"A Touch of Sin", les dégâts d’une société mondialisée vue par Jia Zhangke
Après "24 City" en 2008 et "I Wish I Knew" (2O10), Jia Zhangke mettait en lice cette année à Cannes "A Touch of Sin", film où se succèdent quatre histoires représentatives des changements brutaux dans la société chinoise dus à la mondialisation. Initiateur d'un nouveau cinéma dans son pays, le cinéaste est attaché à une approche de la ruralité ou des petites villes, loin du discours officiel.

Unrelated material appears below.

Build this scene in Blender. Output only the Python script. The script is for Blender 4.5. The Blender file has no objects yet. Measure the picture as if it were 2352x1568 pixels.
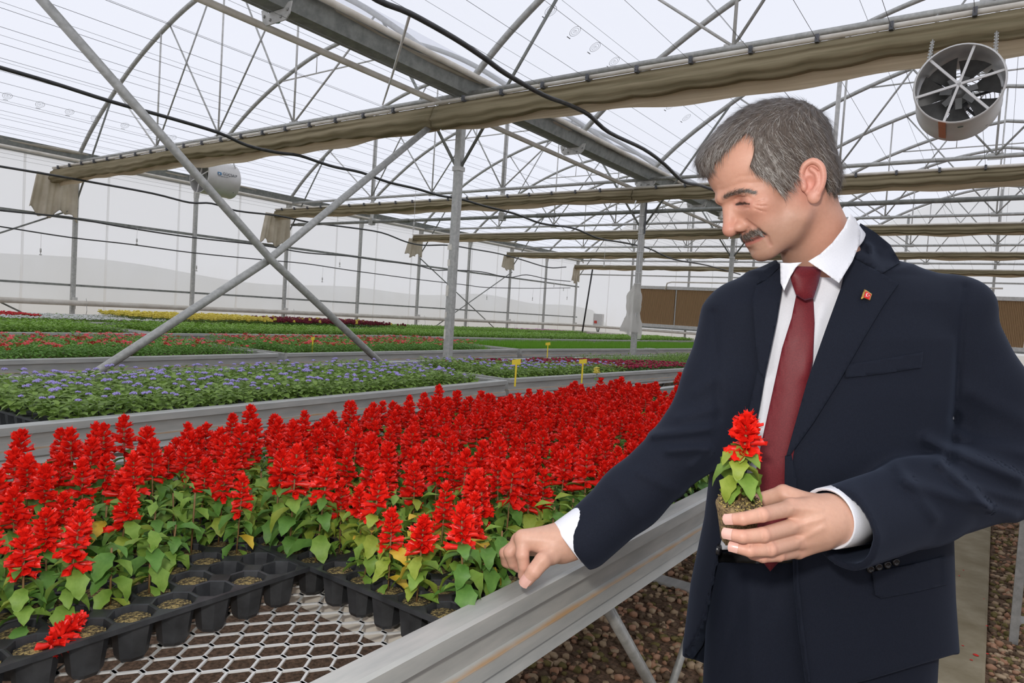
import bpy, bmesh, math, random
import numpy as np
from mathutils import Vector, Matrix
from mathutils.bvhtree import BVHTree

SC = bpy.context.scene
COL = SC.collection
rnd = random.Random(7)
rng = np.random.default_rng(7)

# ------------------------------------------------------------------ camera
F_PX, W_PX, H_PX = 1568.15, 2352.0, 1568.0
CAM = np.array([0.0, 0.0, 1.38])
yaw, pitch, roll = .6173, -.0415, -.063
FW = np.array([-math.sin(yaw)*math.cos(pitch), math.cos(yaw)*math.cos(pitch), math.sin(pitch)])
_r = np.array([math.cos(yaw), math.sin(yaw), 0.0]); _u = np.cross(_r, FW)
RT = math.cos(roll)*_r - math.sin(roll)*_u
UP = math.sin(roll)*_r + math.cos(roll)*_u
cd = bpy.data.cameras.new('camera'); cam = bpy.data.objects.new('camera', cd); COL.objects.link(cam)
cd.sensor_width = 36.0; cd.lens = F_PX/W_PX*36.0; cd.clip_start = .02; cd.clip_end = 200
M = Matrix.Identity(4)
for i in range(3):
    M[i][0], M[i][1], M[i][2], M[i][3] = RT[i], UP[i], -FW[i], CAM[i]
cam.matrix_world = M
SC.camera = cam

# ------------------------------------------------------------------ light
wd = bpy.data.worlds.new('overcast_sky'); SC.world = wd; wd.use_nodes = True
bg = wd.node_tree.nodes['Background']
bg.inputs[0].default_value = (.86, .88, .95, 1); bg.inputs[1].default_value = 1.06
fl = bpy.data.lights.new('camera_flash', 'AREA'); fl.shape = 'DISK'; fl.size = .09; fl.energy = 12; fl.color = (1, .965, .92)
flo = bpy.data.objects.new('camera_flash', fl); COL.objects.link(flo)
_p = CAM + UP*.20 - RT*.07 - FW*.03
flo.location = _p
flo.rotation_euler = Vector(FW + RT*.16 - UP*.14).to_track_quat('-Z', 'Y').to_euler()
SC.view_settings.view_transform = 'Standard'; SC.view_settings.look = 'None'
SC.view_settings.exposure = 0.0; SC.view_settings.gamma = 1.0
SC.view_settings.use_curve_mapping = False
SC.cycles.use_denoising = True
SC.cycles.transparent_max_bounces = 24
SC.cycles.max_bounces = 8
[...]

Synopsis : quatre histoires au coeur de la Chine d'aujourd'hui, dans quatre provinces, des nouvelles métropoles aux zones plus rurales du pays. Un mineur exasppéré par la corruption passe à l'acte ; un travailleur migrand découvre les possibilités de son arme à feu ; une hôtesse d'accuiel dans un sauna est poussée à bout par un riche client ; un travailleur passe d'un travail à l'autre dans des conditions de plus en plus dégradantes. Sketches
Réalisateur ancré dans le social, Jia Zhangke ne voit aucun de ses films distribués en Chine, alors qu’ils sont couronnés dans les plus grands festivals, et cette année avec le prix du scénario au Festival de Cannes. N’attaquant jamais de front ses thèmes, ils sont mis en abîme pour mieux suggérer leur sens critique, ce envers quoi le régime de Pékin n’est pas dupe, puisqu’il en limite la diffusion. Le Festival de Cannes, en tant que vitrine prestigieuse de la liberté d’expression et d’opinion, ne pouvait qu’exposer régulièrement les œuvres du cinéaste pour mieux le protéger.
Dans « A Touch of Sin », Jia Zhangke fait appel à la rare et délicate forme du film à sketches. Délicate, car l’exercice réside à ne pas tomber dans l’écueil d’un manque d’homogénéité de l’ensemble et dans celle d’articulations factices entre les segments. Défaut qu’évite avec brio Jia Zhangke en plaçant dans chaque histoire, avec parcimonie, un détail qui renvoie à une autre. Le sujet qui les traverse toutes est quant à lui transparent. Il tourne autour de protagonistes déstabilisés, broyés, par un système, personnifié par des cadres qui utilisent leurs subordonnés comme des valeurs négligeables et négligés, exploités à merci, jusqu’à ce que la corde casse. Un constat dont la Chine n’a pas l’exclusivité, pour ne pas dire universel.
Le contexte qui va pousser ces hommes et ces femmes à se rebeller est installé avec diversité, alors qu’un cas recoupe l’autre. Une certaine langueur propre au cinéma chinois, avec ses sous-intrigues et détours, n’enlève rien à une cohérence implacable. La comparaison avec un Tarantino peut paraître audacieuse, mais pas tant que cela quand l’on connaît l’admiration du réalisateur de « Kill Bill » pour le cinéma asiatique. Leur rapprochement s’identifie aux longues scènes d’exposition précédant un déferlement de violence inouï, forme narrative propre aux deux hommes.
Jia Zhangke, maître de l’image et du plan, concocte des séquences qui s’en trouvent transfigurées, comme la fusillade devant le temple, le périple à moto, le suicide d’un employé, le meurtre des deux clients du sauna… La violence est exponentielle et sanglante, le cinéaste faisant couler le sang sans retenue aucune avec un réalisme sans ambages. Le montage galvanise l’opposition entre calme et violence, avec une rythmique percutante sur une narration placée sous les auspices du théâtre classique chinois en ouverture et en conclusion du film. Il s’achève comme plusieurs de ses sketches, où un personnage semble passer le témoin à un autre, comme si « A Touch of Sin » pouvait se décliner à l’infini.